— begin —
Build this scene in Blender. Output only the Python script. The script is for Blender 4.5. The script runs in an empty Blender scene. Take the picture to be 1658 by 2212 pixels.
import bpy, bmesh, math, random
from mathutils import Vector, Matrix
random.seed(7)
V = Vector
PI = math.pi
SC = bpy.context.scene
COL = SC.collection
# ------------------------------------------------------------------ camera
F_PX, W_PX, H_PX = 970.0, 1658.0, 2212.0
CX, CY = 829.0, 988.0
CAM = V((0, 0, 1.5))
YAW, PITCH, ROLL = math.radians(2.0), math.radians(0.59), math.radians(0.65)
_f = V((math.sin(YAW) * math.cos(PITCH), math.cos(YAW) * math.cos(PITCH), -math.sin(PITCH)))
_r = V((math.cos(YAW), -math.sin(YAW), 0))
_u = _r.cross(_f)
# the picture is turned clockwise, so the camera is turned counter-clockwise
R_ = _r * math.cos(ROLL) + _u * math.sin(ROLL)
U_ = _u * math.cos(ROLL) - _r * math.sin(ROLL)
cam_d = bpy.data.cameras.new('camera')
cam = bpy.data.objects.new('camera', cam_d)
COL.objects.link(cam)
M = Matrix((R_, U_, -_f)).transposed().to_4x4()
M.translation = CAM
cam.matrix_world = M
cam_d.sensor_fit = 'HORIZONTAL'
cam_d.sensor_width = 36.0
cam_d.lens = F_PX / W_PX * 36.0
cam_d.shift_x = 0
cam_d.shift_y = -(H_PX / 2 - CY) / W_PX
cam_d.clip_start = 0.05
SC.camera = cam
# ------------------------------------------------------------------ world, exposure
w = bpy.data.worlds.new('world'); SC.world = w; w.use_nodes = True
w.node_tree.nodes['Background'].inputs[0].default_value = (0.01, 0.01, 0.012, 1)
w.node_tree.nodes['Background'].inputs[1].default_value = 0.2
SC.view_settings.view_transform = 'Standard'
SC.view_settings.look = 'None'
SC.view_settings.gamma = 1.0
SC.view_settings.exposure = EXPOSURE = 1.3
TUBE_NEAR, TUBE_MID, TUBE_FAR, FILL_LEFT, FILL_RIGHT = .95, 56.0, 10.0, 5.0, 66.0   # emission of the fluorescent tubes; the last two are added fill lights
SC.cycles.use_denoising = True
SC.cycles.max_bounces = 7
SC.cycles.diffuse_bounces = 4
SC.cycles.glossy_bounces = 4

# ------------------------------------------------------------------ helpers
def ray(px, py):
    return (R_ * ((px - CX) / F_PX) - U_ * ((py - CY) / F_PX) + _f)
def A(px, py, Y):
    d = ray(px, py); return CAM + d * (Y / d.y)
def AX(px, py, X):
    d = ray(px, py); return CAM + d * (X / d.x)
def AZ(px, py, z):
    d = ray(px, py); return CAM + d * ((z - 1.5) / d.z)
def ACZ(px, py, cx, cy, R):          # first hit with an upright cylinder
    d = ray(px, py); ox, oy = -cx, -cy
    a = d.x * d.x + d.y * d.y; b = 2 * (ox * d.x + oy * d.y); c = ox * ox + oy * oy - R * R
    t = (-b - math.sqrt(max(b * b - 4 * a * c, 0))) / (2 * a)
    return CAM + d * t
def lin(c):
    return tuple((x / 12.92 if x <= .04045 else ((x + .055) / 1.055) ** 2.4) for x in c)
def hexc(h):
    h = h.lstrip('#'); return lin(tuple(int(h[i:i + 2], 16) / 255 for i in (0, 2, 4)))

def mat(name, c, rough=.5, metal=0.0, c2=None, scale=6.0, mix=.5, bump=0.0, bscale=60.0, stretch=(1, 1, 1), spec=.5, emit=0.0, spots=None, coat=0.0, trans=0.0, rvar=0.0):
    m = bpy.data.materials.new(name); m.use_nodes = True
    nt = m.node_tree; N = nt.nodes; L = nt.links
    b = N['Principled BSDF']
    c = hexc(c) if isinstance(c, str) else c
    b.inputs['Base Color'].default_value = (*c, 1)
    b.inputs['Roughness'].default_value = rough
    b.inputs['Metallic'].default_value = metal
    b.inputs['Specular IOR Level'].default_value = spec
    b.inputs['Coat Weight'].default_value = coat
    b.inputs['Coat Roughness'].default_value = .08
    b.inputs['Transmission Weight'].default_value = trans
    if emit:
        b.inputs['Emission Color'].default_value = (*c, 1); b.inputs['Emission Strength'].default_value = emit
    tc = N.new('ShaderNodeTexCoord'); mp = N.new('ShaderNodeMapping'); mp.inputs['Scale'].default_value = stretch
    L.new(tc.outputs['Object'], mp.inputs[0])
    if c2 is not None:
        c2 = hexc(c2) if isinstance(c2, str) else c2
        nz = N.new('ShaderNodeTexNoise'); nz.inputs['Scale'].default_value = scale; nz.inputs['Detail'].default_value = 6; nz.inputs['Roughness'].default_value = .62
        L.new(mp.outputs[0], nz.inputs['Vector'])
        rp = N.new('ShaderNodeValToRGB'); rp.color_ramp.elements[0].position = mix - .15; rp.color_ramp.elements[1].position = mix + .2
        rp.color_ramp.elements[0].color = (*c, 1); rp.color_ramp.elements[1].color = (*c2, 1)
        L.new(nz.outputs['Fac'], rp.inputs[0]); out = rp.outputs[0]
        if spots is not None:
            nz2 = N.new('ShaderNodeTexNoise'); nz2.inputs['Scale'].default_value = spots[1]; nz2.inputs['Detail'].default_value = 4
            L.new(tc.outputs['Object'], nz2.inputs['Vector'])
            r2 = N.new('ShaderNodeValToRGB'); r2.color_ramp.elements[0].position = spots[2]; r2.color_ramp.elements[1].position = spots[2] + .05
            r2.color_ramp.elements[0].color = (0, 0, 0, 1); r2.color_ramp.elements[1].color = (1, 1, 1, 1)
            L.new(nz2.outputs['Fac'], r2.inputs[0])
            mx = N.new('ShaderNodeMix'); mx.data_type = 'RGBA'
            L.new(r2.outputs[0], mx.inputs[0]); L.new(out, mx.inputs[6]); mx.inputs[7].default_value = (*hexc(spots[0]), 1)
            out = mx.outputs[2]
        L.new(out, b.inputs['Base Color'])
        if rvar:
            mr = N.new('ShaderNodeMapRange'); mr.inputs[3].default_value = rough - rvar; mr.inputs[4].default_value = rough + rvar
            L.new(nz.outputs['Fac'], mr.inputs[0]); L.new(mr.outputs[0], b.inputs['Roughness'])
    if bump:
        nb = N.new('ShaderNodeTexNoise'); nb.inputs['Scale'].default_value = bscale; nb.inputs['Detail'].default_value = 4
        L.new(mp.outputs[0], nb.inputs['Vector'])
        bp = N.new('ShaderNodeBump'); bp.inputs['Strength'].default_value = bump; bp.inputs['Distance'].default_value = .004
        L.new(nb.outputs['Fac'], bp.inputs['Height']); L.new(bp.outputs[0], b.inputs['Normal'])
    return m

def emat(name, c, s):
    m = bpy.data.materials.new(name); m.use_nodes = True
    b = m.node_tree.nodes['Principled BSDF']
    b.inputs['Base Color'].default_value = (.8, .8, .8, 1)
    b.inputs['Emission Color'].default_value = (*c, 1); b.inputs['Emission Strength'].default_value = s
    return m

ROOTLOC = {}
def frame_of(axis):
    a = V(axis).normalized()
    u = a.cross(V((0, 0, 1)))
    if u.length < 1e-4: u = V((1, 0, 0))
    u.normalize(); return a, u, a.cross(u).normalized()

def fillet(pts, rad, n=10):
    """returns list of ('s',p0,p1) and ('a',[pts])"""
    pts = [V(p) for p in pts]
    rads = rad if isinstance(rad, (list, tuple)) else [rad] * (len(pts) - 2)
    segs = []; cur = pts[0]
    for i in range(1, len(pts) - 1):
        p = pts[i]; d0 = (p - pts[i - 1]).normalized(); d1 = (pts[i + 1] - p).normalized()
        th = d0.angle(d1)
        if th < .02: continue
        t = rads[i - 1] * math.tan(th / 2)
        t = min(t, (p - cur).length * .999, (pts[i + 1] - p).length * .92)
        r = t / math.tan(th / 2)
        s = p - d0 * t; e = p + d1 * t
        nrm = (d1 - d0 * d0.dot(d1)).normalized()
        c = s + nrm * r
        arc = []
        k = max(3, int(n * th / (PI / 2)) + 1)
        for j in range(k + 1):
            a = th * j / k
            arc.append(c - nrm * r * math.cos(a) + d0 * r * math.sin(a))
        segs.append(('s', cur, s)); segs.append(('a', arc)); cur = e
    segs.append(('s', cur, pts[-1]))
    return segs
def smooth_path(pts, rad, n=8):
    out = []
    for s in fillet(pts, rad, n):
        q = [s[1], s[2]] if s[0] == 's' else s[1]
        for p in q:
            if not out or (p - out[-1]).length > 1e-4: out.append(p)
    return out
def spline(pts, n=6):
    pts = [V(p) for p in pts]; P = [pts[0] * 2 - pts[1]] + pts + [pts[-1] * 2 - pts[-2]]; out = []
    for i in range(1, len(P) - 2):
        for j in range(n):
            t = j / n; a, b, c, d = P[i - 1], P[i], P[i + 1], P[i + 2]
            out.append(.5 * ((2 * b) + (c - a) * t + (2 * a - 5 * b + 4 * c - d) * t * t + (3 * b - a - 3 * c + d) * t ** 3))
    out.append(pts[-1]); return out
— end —
STATED EXERCISE | Include the first line, the line containing "SC.cycles.glossy_bounces = 4", and every line between them, copied exactly from the material above; output no other line.

WRITTEN RESPONSE |
Build this scene in Blender. Output only the Python script. The script is for Blender 4.5. The script runs in an empty Blender scene. Take the picture to be 1658 by 2212 pixels.
import bpy, bmesh, math, random
from mathutils import Vector, Matrix
random.seed(7)
V = Vector
PI = math.pi
SC = bpy.context.scene
COL = SC.collection
# ------------------------------------------------------------------ camera
F_PX, W_PX, H_PX = 970.0, 1658.0, 2212.0
CX, CY = 829.0, 988.0
CAM = V((0, 0, 1.5))
YAW, PITCH, ROLL = math.radians(2.0), math.radians(0.59), math.radians(0.65)
_f = V((math.sin(YAW) * math.cos(PITCH), math.cos(YAW) * math.cos(PITCH), -math.sin(PITCH)))
_r = V((math.cos(YAW), -math.sin(YAW), 0))
_u = _r.cross(_f)
# the picture is turned clockwise, so the camera is turned counter-clockwise
R_ = _r * math.cos(ROLL) + _u * math.sin(ROLL)
U_ = _u * math.cos(ROLL) - _r * math.sin(ROLL)
cam_d = bpy.data.cameras.new('camera')
cam = bpy.data.objects.new('camera', cam_d)
COL.objects.link(cam)
M = Matrix((R_, U_, -_f)).transposed().to_4x4()
M.translation = CAM
cam.matrix_world = M
cam_d.sensor_fit = 'HORIZONTAL'
cam_d.sensor_width = 36.0
cam_d.lens = F_PX / W_PX * 36.0
cam_d.shift_x = 0
cam_d.shift_y = -(H_PX / 2 - CY) / W_PX
cam_d.clip_start = 0.05
SC.camera = cam
# ------------------------------------------------------------------ world, exposure
w = bpy.data.worlds.new('world'); SC.world = w; w.use_nodes = True
w.node_tree.nodes['Background'].inputs[0].default_value = (0.01, 0.01, 0.012, 1)
w.node_tree.nodes['Background'].inputs[1].default_value = 0.2
SC.view_settings.view_transform = 'Standard'
SC.view_settings.look = 'None'
SC.view_settings.gamma = 1.0
SC.view_settings.exposure = EXPOSURE = 1.3
TUBE_NEAR, TUBE_MID, TUBE_FAR, FILL_LEFT, FILL_RIGHT = .95, 56.0, 10.0, 5.0, 66.0   # emission of the fluorescent tubes; the last two are added fill lights
SC.cycles.use_denoising = True
SC.cycles.max_bounces = 7
SC.cycles.diffuse_bounces = 4
SC.cycles.glossy_bounces = 4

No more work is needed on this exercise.